Comment 27 Years! (Score 1) 498
Back in 1980 or so, I bought a Heathkit H11 which was a repackaged PDP-11. It had dual 8" floppy drives. I wanted it to implement my Empire game on it, which I did, and distributed a few copies of the binary. When I later got an IBM PC with 5.25" drives, I backed up the Empire source files from the H11 by writing them out to a serial port, and using a program I wrote for the PC that read from the serial port and wrote to a floppy. So far, so good.
Eventually, I put all the PDP-11 version of the source code up on my website http://www.classicempire.com./ This year, a person who had a PDP-11 emulator tried to recompile Empire from those sources, and discovered one of the files was missing! Arggh. I had long ago copied all my 5.25 floppies to CD-ROMs, but the file wasn't there, either. I had obviously overlooked backing that one up when transferring the files to the PC. I had thrown out all my paper listings, and just had some handwritten code on notepaper (I use to write code that way, later typing it in). I gave away my H11 in the 80's, but the person I gave it to had thrown it in the trash (too bad, they are valuable collector's items now).

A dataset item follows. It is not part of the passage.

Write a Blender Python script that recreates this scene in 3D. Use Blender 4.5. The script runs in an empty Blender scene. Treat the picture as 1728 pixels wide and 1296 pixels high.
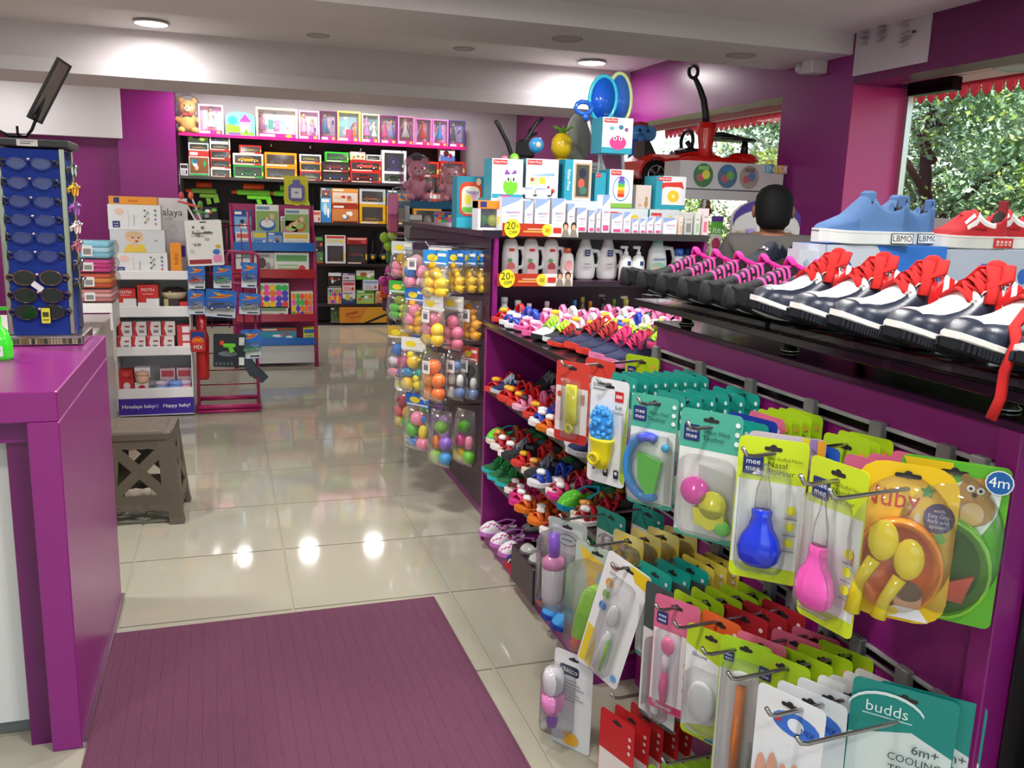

But I did have the old 8" floppies. If only I could read them, and if only they were even readable after 27 years. I emailed my old friend from college, Shal Farley, who now runs Cheshire Engineering. He said he had an old 11 in the back room, it had an 8" drive and an ftp server on it, but he hadn't fired it up in years. I sent him the floppies, and wouldn't ya know, it worked perfectly and he imaged the floppies (about 8 of them). Every single byte read without error! I was amazed. He was kind enough to email me the contents, and I added it to the web site. I'm grateful to Shal for rescuing my data!
When I backed up my 5.25" floppies to CD about 12 years ago, about 90% copied without errors. The ones before 1985 were nearly all thoroughly unreadable, though, which is why I figured the older 8" ones would be quite useless.